In fact, I never left, I have been making handicrafts, writing, tutoring children from my home, editing documents, and creating photo artwork for years. But I never earned “enough,” therefore it all counts by law for nothing. 
 
Then again, without legal protection as a disabled person, it would be impossible for me to return to the workforce (assuming my body could even handle it, which it truly can’t between the chemo and immunocompromisation, a million doctor appointments for specialists from oncology to pain management to psychiatrists/counselors, allergy specialists, and more.

But I can’t find or maintain a regular PCP, because of my chronic pain issues. I am anathema to providers, with no recourse. But I digress.), for who would hire someone with an unreliable schedule and severely reduced physical stamina? Who would hire a worker who cannot perform half the job? Where would I work? According to my local Department of Job and Family Services, retail, most likely. Or maybe janitorial services. 
 
So I cannot work, I don’t qualify for disability aid, definitions, or protection under the law. It’s a good thing I have a stable marriage and family to care for me, right? Who needs to be an independent individual in the United States of America?

Yet, my marriage has some deep problems, as many do, and such assumptions by the law aggravate and perpetrate abuse of a population (the disabled) already prone to high amounts of it. My parents are older Boomers whom I should be taking care of and not the other way-round, my children are too young to assume responsibility for me, and my only sister is a globe-trotting professor of ornithology. 
 
Have I appealed and applied to the only other federal (and by extension, state of Ohio) disability program, SSI (Supplemental Security Income), they all ask? Yes, and was denied on both counts because my spouse makes “too much” money.

Yet, his job is, and has been, in constant jeopardy because he is also my main caretaker. He receives no compensation whatsoever for his roles of driver, short-order cook, nurse, insurance advocate, appointment setter, etc. In fact, he lost his last job because of America’s and Ohio’s failure to provide adequate protections for such full-time caregivers. But I am not “disabled” by law, therefore I cannot receive the kind of care/help I need. 
 
My only recourse, so I’ve been told by my legislators’ offices, numerous Social Security Administration workers, and even lawyers, is to contact my lawmakers. So I did. My local representative’s email is “not working,” according to his website.

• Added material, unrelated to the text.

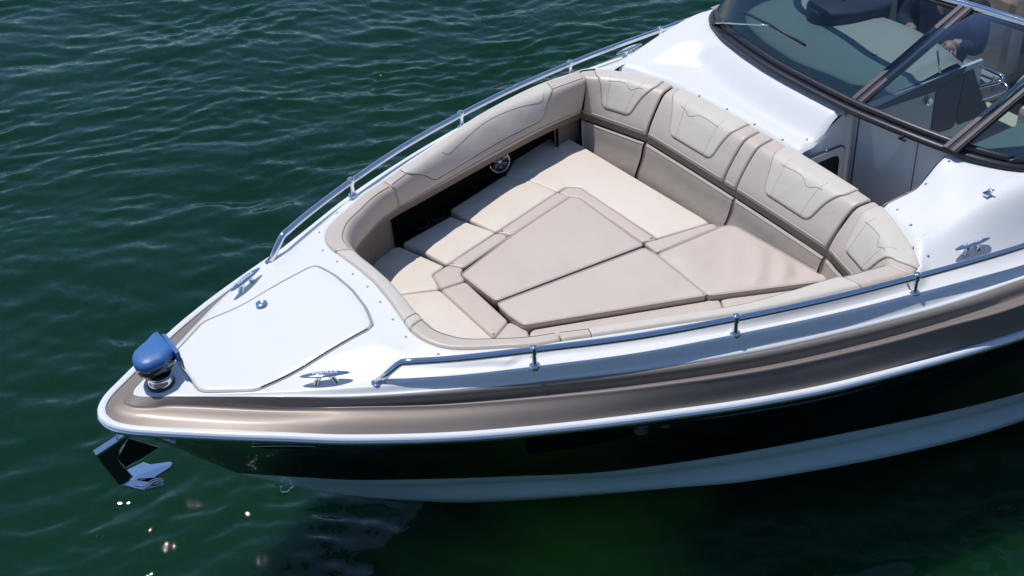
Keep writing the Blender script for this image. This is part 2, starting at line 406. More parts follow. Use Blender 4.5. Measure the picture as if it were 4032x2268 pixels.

Calling his office phone resulted in being passed from assistant to assistant, all of whom were happy to pass my name and number along to whomever, but none of whom were interested in actually noting my concerns or passing me along to my lawmaker. One suggested I “write a letter.”

I have written letters to different addresses to Governor Mike DeWine, who declared Ohio to be both a “family-friendly” and “pro-disability” state via executive order earlier this year, but so far that has been the extent of things. I never received a reply. I constantly reach out to my lawmakers via social media avenues, but to no avail. They never respond. 
 
There is no reform underway, although these have been well-known problems for years. There is no new legislation being written that anyone I’ve talked to knows of. And since I am not alone in this sinking boat, I would like very much to know why. Because we, the disabled, are all out of options.